Nahezu parallel dazu verläuft der Graph für die Wohnnebenkosten, die Strom, Wasser und die Grundsteuer umfassen. Da das Haus durch eine Wärmepumpe beheizt wird, fallen keine Kosten für Öl oder Gas an. 392 Euro hatte Panek hierfür veranschlagt, bei 549 Euro standen diese Kosten etwa im Mai, im August waren es 449 Euro. „Im Vergleich zu den Durchschnittswerten des vergangenen Jahres ist das bei den Nebenkosten und den Ausgaben für Lebensmitteln eine Steigerung von etwa je zehn Prozent“, erklärt die Finanzanalystin. Allein seit April dieses Jahres spricht Panek sogar von einer Kostensteigerung von 22 Prozent beim Einkauf der Lebensmittel.
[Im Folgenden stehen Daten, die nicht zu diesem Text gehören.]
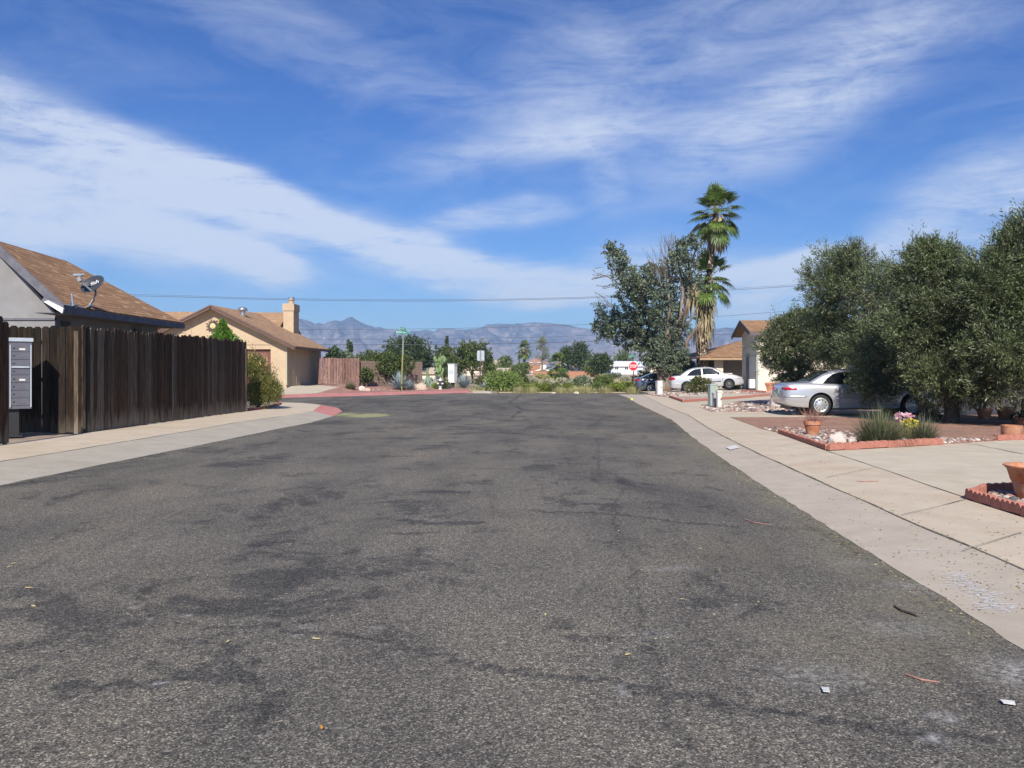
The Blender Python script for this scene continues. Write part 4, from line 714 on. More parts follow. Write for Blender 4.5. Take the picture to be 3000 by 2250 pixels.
def make_car(label, loc, heading, paint, S, group=None, sc=1.0):
    h = empty('parked_car', loc, heading, label, 'car', group); h.scale = (sc, sc, sc); L = S['L']; top = pchip(S['top']); wid = pchip(S['wid']); bot = pchip(S['bot'])
    T = Matrix.LocRotScale(Vector(loc), h.rotation_euler.to_quaternion(), Vector((sc, sc, sc)))
    xs = sorted(set([0, .015, .04, .07, .1, .14, .2, .28, .36]+list(np.linspace(.45, L-.5, 46))+[L-.42, L-.34, L-.26, L-.2, L-.14, L-.09, L-.05, L-.02, L])); mb = MB(); n = len(SEC)
    def sec(x):
        w, zt, zb = wid(x), top(x), bot(x); half = [(y*w, zb+z*(zt-zb)) for y, z in SEC]; return [(x, y, z) for y, z in half]+[(x, -y, z) for y, z in half[-2:0:-1]]
    rows = [sec(x) for x in xs]; k = len(rows[0])
    for r in rows: mb.v += r
    for i in range(len(rows)-1):
        for j in range(k): a, b = i*k+j, i*k+(j+1) % k; mb.f.append((a, b, b+k, a+k))
    mb.f.append(tuple(range(k))[::-1]); mb.f.append(tuple(range((len(rows)-1)*k, len(rows)*k)))
    mb.v = [tuple(T @ Vector(v)) for v in mb.v]; body = mb.build('body', paint, h, True)
    cut = MB()
    for wx in (S['rw'], S['fw']):
        for s in (-1, 1): cut.lathe([(S['arch'], -.17), (S['arch'], .3)], T @ Vector((wx, s*(S['W']/2-.05), S['wr']+.02)), 40, (T.to_3x3() @ Matrix.Rotation(R(-90*s), 3, 'X')).to_4x4())
    co = cut.build('cut', None, None); md = body.modifiers.new('b', 'BOOLEAN'); md.object = co; md.operation = 'DIFFERENCE'; md.solver = 'EXACT'
    dg = bpy.context.evaluated_depsgraph_get(); dg.update(); me = bpy.data.meshes.new_from_object(body.evaluated_get(dg)); body.modifiers.clear(); old = body.data; body.data = me; bpy.data.meshes.remove(old); bpy.data.objects.remove(co)
    me.polygons.foreach_set('use_smooth', [True]*len(me.polygons)); me.set_sharp_from_angle(angle=R(42))
    def TV(v): return T @ Vector(v)
    def by(x, z):                                            # outer half-width of the body at (x, z)
        zt, zb = top(x), bot(x); return wid(x)*secz(min(max((z-zb)/(zt-zb), 0), 1))
    def sidepatch(x0, x1, zl, zh, off=.004, nx=8, nz=3, side=None, name='trim', mat=None, par=None, taper=None):
        out = []
        for s in ((-1, 1) if side is None else (side,)):
            b = MB(); fl = zl if callable(zl) else (lambda x: zl); fh = zh if callable(zh) else (lambda x: zh)
            for i in range(nx+1):
                x = x0+(x1-x0)*i/nx
                for j in range(nz+1): z = fl(x)+(fh(x)-fl(x))*j/nz; b.v.append(tuple(TV((x-(off if x < .1 else 0), s*(by(x, z)+off), z))))
            for i in range(nx):
                for j in range(nz): a = i*(nz+1)+j; b.f.append((a, a+1, a+nz+2, a+nz+1))
            o = b.build(name, mat, par or h, True); out.append(o); sm = o.modifiers.new('s', 'SOLIDIFY'); sm.thickness = .006; sm.offset = 0
        return out
    # greenhouse
    rf = pchip(S['roof']); zb_ = S['belt']; wb, t = S['gw'], S['tumble']; x0, x1 = S['roof'][0][0], S['roof'][-1][0]
    gy = lambda z: wb-(z-zb_)*t
    gx = sorted(set(list(np.linspace(x0, x1, 44)))); g = MB(); rws = []
    for x in gx:
        zr = max(rf(x), zb_-.05); sh = zr-.085; pts = [(gy(zb_-.12), zb_-.12), (gy(min(zb_, sh)), max(min(zb_, sh), zb_-.12))] if False else []
        za = zb_-.15; zc = max(sh, za+.01); half = [(0, za), (gy(za), za), (gy((za+zc)/2), (za+zc)/2), (gy(zc), zc), (gy(zc+.035)-.012, max(zr-.045, zc+.004)), (gy(zc+.06)-.045, max(zr-.018, zc+.008)), (gy(zc)-.16, max(zr-.002, zc+.012)), (gy(zc)*.45, zr+.012), (0, zr+.016)]
        rws.append([(x, y, z) for y, z in half]+[(x, -y, z) for y, z in half[-2:0:-1]])
    k = len(rws[0])
    for r in rws: g.v += [tuple(TV(v)) for v in r]
    for i in range(len(rws)-1):
        for j in range(k): a, b = i*k+j, i*k+(j+1) % k; g.f.append((a, b, b+k, a+k))
    g.f.append(tuple(range(k))[::-1]); g.f.append(tuple(range((len(rws)-1)*k, len(rws)*k))); gh = g.build('cabin', paint, h, True); gh.data.set_sharp_from_angle(angle=R(35))
    for poly in S['win']:
        for s in (-1, 1):
            b = MB(); b.prism([TV((x, s*(gy(z)+.003), z)) for x, z in poly], T.to_3x3() @ Vector((0, s*.004, .001))); b.build('side_window', M['carglass'], h)
            fr = MB(); q = [TV((x, s*(gy(z)+.006), z)) for x, z in poly]
            fr.tube(q+[q[0]], .008*sc, 5, cap=False); fr.build('window_trim', M['black'] if S.get('blacktrim', 1) else paint, h)
    def glass(xa, xb, name):
        b = MB(); N, K = 10, 8
        for i in range(N+1):
            x = xa+(xb-xa)*i/N; zr = rf(x); zc = max(zr-.085, zb_-.14); hw = gy(zc)-.10
            for j in range(K+1):
                u = -1+2*j/K; zz = zr+.016-.004*abs(u)-.010*max(0, abs(u)-.45)*2+.005; b.v.append(tuple(TV((x+(-.006 if xa < L/2 else .006), u*hw, zz+.004))))
        for i in range(N):
            for j in range(K): a = i*(K+1)+j; b.f.append((a, a+1, a+K+2, a+K+1))
        o = b.build(name, M['carglass'], h, True); sm = o.modifiers.new('s', 'SOLIDIFY'); sm.thickness = .006; sm.offset = 0
    glass(*S['rearglass'], 'rear_window'); glass(*S['windshield'], 'windshield')
    # lights, mouldings, handles, mirrors
    tx0, tx1, tzl, tzh = S['tail']; sidepatch(tx0, tx1, tzl, tzh, .006, 10, 3, name='tail_light', mat=M['tail'])
    hx0, hx1, hzl, hzh = S['head']; sidepatch(hx0, hx1, hzl, hzh, .006, 10, 3, name='headlight', mat=M['lamp'])
    for x in S['seams']: sidepatch(x, x+.009, lambda q: bot(q)+.03, lambda q: top(q)-.03, .0015, 1, 10, name='door_gap', mat=M['black'])
    for x in S['handles']: sidepatch(x, x+.17, S['hz'], S['hz']+.03, .02, 3, 1, name='door_handle', mat=S.get('hmat', paint))
    for xa, xb, z, hh, mm in S['mould']: sidepatch(xa, xb, z, z+hh, .008, 12, 1, name='side_moulding', mat=mm or paint)
    for s in (-1, 1):
        x, z = S['mirror']; m = MB(); m.lathe([(0,-.055),(.075,-.045),(.095,0),(.085,.05),(.0,.062)], TV((x, s*(gy(z)+.10), z)), 14, (T.to_3x3() @ Matrix.Diagonal((.7, 1.15, .75))).to_4x4() @ Matrix.Rotation(R(90), 4, 'Y'))
        m.build('mirror', S.get('mmat', paint), h, True)
    b = MB(); b.prism([TV((-.012, y, z)) for y, z in ((-.17,.66),(.17,.66),(.17,.80),(-.17,.80))], T.to_3x3() @ Vector((.01, 0, 0))); b.build('number_plate', M['plate'], h)
    # underside and wheel wells
    for wx in (S['rw'], S['fw']):
        for s in (-1, 1): wl = MB(); wl.lathe([(S['arch']-.003, -.165), (S['arch']-.003, .02)], TV((wx, s*(S['W']/2-.05), S['wr']+.02)), 32, (T.to_3x3() @ Matrix.Rotation(R(-90*s), 3, 'X')).to_4x4(), cap=False); wl.lathe([(.001, -.166), (S['arch']-.003, -.166)], TV((wx, s*(S['W']/2-.05), S['wr']+.02)), 32, (T.to_3x3() @ Matrix.Rotation(R(-90*s), 3, 'X')).to_4x4(), cap=False); wl.build('wheel_well', M['black'], h)
    ub = MB(); ub.add([TV(v) for v in [(x, y, z) for x in (.25, L-.25) for y in (-.6, .6) for z in (.17, .3)]], [(0,1,3,2),(4,6,7,5),(0,4,5,1),(2,3,7,6),(0,2,6,4),(1,5,7,3)]); ub.build('underbody', M['black'], h)
    for wx in (S['rw'], S['fw']):
        for s in (-1, 1):
            c = TV((wx, s*(S['W']/2-.10), S['wr'])); Mx = (T.to_3x3() @ Matrix.Rotation(R(-90*s), 3, 'X')).to_4x4(); r = S['wr']; ri = S['rim']
            w = MB(); w.lathe([(ri, -.09), (r-.03, -.095), (r, -.06), (r, .055), (r-.02, .085), (ri+.03, .10), (ri, .088)], c, 40, Mx, cap=False); wo_ = w.build('wheel', M['tyre'], h, True)
            rm = MB(); style = S['rimstyle']
            if style == 'cap':                               # wheel cover with ring of slanted slots
                rm.lathe([(ri+.004, .07), (ri+.004, .092), (ri-.02, .098), (ri-.05, .082), (ri*.55, .088), (ri*.3, .10), (.0, .103)], c, 40, Mx, cap=False); nrf = len(rm.f); sl = rm
                for q in range(10):
                    a = 2*math.pi*q/10; cs = Vector((math.cos(a), math.sin(a), 0)); tn = Vector((-cs.y, cs.x, 0)); u = (cs*.8+tn*.6).normalized(); v = Vector((-u.y, u.x, 0)); cc = cs*ri*.72
                    pts = [cc+u*.033*math.cos(b_)+v*.014*math.sin(b_)+Vector((0, 0, .0895)) for b_ in np.linspace(0, 2*math.pi, 10, endpoint=False)]
                    sl.prism([c+(Mx @ p) for p in pts], (Mx.to_3x3() @ Vector((0, 0, .004))))
                ro = rm.build('rim', [M['chrome'], M['black']], wo_, True, recalc=False); ro.data.polygons.foreach_set('material_index', [0]*nrf+[1]*(len(rm.f)-nrf)); ro.data.set_sharp_from_angle(angle=R(30))
            elif style == 'steel':
                rm.lathe([(ri+.004, .06), (ri+.004, .088), (ri-.02, .088), (ri-.03, .05), (ri*.62, .045), (ri*.52, .075), (ri*.28, .075), (.001, .078)], c, 32, Mx, cap=False); rm.build('rim', plain('grey_steel_wheel', (.10,.10,.10), .55, .4, .4), wo_, True)
            else:                                            # alloy with dark gaps
                bk_ = MB(); bk_.lathe([(ri, .05), (.001, .045)], c, 32, Mx, cap=False); bk_.build('rim_backing', M['black'], wo_)
                rm.lathe([(ri+.004, .06), (ri+.004, .092), (ri-.022, .092), (ri-.022, .06)], c, 40, Mx, cap=False)
                for q in range(10):
                    a = 2*math.pi*q/10+(.1 if q % 2 else -.1); cs = Vector((math.cos(a), math.sin(a), 0)); tn = Vector((-cs.y, cs.x, 0)); p0, p1 = cs*.03, cs*(ri-.01)
                    rm.prism([c+(Mx @ (p+Vector((0, 0, .07)))) for p in (p0-tn*.018, p1-tn*.010, p1+tn*.010, p0+tn*.018)], Mx.to_3x3() @ Vector((0, 0, .016)))
                rm.build('rim', M['chrome'], wo_)
    return h, sidepatch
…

Lebensmittel oder Nebenkosten: Alles wird teurer
Betrachtet man zudem die Kostenentwicklung zwischen 2015 und 2022, auch die hat Panek selbstverständlich parat, dann ging sie im Jahr 2015 noch von durchschnittlichen Ausgaben für Lebensmitteln von 518 Euro pro Monat aus im Vergleich zu 766 Euro im Jahr 2022, das bisherige Mittel des Jahres. Die Nebenkosten sind von 284 Euro (2015) auf 360 Euro (2022) im monatlichen Durchschnitt angestiegen.
Zurück zum aktuellen Jahr 2022: Die Gesamtauflistung aller Ausgaben, die neben Lebensmitteln und Nebenkosten auch Ausgaben anderer Kategorien, nicht jedoch Kosten für Urlaube oder die Hausfinanzierung auflisten, zeigt ein Total von 2.880 Euro im August zu den ursprünglich im Plan vorgesehenen 1.990 Euro. Natürlich schwanken die monatlichen Ausgaben abhängig von unregelmäßigen Investitionen auch extrem voneinander. Der Januar 2022 liegt mit gut 1.700 Euro etwa noch deutlich unter dem Vorjahresmittel. Dennoch geht es von da an stetig bergauf und der August lag schließlich fast 1000 Euro über dem monatlichen Durchschnitt des Vorjahres - und das bislang ohne die in Aussicht gestellte Steigerung der Energiekosten, die die Familie Panek aufgrund der Wärmepumpe auch nur hinsichtlich steigender Strompreise tangieren wird.
Mehr sparen beim Einkaufen und der Energie
Wenngleich die Familie Panek mit der finanziellen Mehrbelastung derzeit noch zurechtkommt, wird darüber nachgedacht, wie künftig noch mehr gespart werden könnte beim Einkaufen oder auch beim Energieverbrauch. Weniger aussagefreudig über die eigene Buchführung sind hingegen die großen Lebensmittelkonzerne Aldi, Rewe und Edeka: Auf die Anfrage dieser Zeitung nach konkreten Preissteigerungen ausgewählter Lebensmittel wollte keiner Angaben machen. Sie werden wissen, warum nicht.